┌─ Recorded information

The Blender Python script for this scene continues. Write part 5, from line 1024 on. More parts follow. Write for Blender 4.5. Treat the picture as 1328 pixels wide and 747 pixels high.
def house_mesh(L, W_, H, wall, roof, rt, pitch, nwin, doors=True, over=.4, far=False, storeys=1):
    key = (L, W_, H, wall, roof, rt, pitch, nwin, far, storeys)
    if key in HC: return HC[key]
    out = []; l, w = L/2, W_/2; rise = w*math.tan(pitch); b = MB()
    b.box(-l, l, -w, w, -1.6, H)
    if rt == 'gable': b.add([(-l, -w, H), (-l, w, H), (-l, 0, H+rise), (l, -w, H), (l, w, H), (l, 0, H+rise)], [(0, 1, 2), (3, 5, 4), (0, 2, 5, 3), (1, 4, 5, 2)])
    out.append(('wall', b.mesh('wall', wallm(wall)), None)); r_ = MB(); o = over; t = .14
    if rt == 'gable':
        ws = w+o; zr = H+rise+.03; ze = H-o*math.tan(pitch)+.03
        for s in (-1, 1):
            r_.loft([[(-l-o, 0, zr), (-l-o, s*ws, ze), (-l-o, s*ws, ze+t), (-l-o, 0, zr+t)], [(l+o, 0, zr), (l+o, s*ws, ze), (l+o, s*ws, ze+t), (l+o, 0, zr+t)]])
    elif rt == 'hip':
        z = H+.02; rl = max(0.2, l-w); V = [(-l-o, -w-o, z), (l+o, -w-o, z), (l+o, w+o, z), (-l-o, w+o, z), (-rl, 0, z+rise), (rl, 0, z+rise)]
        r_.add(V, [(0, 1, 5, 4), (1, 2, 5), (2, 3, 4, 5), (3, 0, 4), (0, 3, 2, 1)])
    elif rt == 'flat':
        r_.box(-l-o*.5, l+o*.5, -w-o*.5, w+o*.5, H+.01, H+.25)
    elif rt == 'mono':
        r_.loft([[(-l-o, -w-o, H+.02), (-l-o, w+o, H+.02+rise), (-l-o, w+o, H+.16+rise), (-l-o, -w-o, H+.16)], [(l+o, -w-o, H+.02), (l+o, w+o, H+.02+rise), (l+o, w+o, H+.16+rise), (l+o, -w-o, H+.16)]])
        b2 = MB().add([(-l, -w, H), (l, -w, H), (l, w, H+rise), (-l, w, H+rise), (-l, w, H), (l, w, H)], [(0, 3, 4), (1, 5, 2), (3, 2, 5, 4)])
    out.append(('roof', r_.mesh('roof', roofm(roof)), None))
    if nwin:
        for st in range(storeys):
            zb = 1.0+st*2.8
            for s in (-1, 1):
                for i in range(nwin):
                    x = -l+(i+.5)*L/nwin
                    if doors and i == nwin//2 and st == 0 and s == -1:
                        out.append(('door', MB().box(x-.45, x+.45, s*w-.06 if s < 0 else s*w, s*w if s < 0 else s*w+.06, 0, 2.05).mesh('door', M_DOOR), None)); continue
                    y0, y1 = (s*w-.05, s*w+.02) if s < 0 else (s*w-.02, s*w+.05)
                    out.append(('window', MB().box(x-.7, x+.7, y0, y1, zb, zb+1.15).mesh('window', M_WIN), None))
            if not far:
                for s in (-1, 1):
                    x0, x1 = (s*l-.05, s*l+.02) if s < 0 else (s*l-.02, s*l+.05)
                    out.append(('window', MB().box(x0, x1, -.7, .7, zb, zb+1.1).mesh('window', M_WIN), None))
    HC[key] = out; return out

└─

• _The exercise_:
Print the complete listing again, exactly as it stands.

• _Reply_:
The Blender Python script for this scene continues. Write part 5, from line 1024 on. More parts follow. Write for Blender 4.5. Treat the picture as 1328 pixels wide and 747 pixels high.
def house_mesh(L, W_, H, wall, roof, rt, pitch, nwin, doors=True, over=.4, far=False, storeys=1):
    key = (L, W_, H, wall, roof, rt, pitch, nwin, far, storeys)
    if key in HC: return HC[key]
    out = []; l, w = L/2, W_/2; rise = w*math.tan(pitch); b = MB()
    b.box(-l, l, -w, w, -1.6, H)
    if rt == 'gable': b.add([(-l, -w, H), (-l, w, H), (-l, 0, H+rise), (l, -w, H), (l, w, H), (l, 0, H+rise)], [(0, 1, 2), (3, 5, 4), (0, 2, 5, 3), (1, 4, 5, 2)])
    out.append(('wall', b.mesh('wall', wallm(wall)), None)); r_ = MB(); o = over; t = .14
    if rt == 'gable':
        ws = w+o; zr = H+rise+.03; ze = H-o*math.tan(pitch)+.03
        for s in (-1, 1):
            r_.loft([[(-l-o, 0, zr), (-l-o, s*ws, ze), (-l-o, s*ws, ze+t), (-l-o, 0, zr+t)], [(l+o, 0, zr), (l+o, s*ws, ze), (l+o, s*ws, ze+t), (l+o, 0, zr+t)]])
    elif rt == 'hip':
        z = H+.02; rl = max(0.2, l-w); V = [(-l-o, -w-o, z), (l+o, -w-o, z), (l+o, w+o, z), (-l-o, w+o, z), (-rl, 0, z+rise), (rl, 0, z+rise)]
        r_.add(V, [(0, 1, 5, 4), (1, 2, 5), (2, 3, 4, 5), (3, 0, 4), (0, 3, 2, 1)])
    elif rt == 'flat':
        r_.box(-l-o*.5, l+o*.5, -w-o*.5, w+o*.5, H+.01, H+.25)
    elif rt == 'mono':
        r_.loft([[(-l-o, -w-o, H+.02), (-l-o, w+o, H+.02+rise), (-l-o, w+o, H+.16+rise), (-l-o, -w-o, H+.16)], [(l+o, -w-o, H+.02), (l+o, w+o, H+.02+rise), (l+o, w+o, H+.16+rise), (l+o, -w-o, H+.16)]])
        b2 = MB().add([(-l, -w, H), (l, -w, H), (l, w, H+rise), (-l, w, H+rise), (-l, w, H), (l, w, H)], [(0, 3, 4), (1, 5, 2), (3, 2, 5, 4)])
    out.append(('roof', r_.mesh('roof', roofm(roof)), None))
    if nwin:
        for st in range(storeys):
            zb = 1.0+st*2.8
            for s in (-1, 1):
                for i in range(nwin):
                    x = -l+(i+.5)*L/nwin
                    if doors and i == nwin//2 and st == 0 and s == -1:
                        out.append(('door', MB().box(x-.45, x+.45, s*w-.06 if s < 0 else s*w, s*w if s < 0 else s*w+.06, 0, 2.05).mesh('door', M_DOOR), None)); continue
                    y0, y1 = (s*w-.05, s*w+.02) if s < 0 else (s*w-.02, s*w+.05)
                    out.append(('window', MB().box(x-.7, x+.7, y0, y1, zb, zb+1.15).mesh('window', M_WIN), None))
            if not far:
                for s in (-1, 1):
                    x0, x1 = (s*l-.05, s*l+.02) if s < 0 else (s*l-.02, s*l+.05)
                    out.append(('window', MB().box(x0, x1, -.7, .7, zb, zb+1.1).mesh('window', M_WIN), None))
    HC[key] = out; return out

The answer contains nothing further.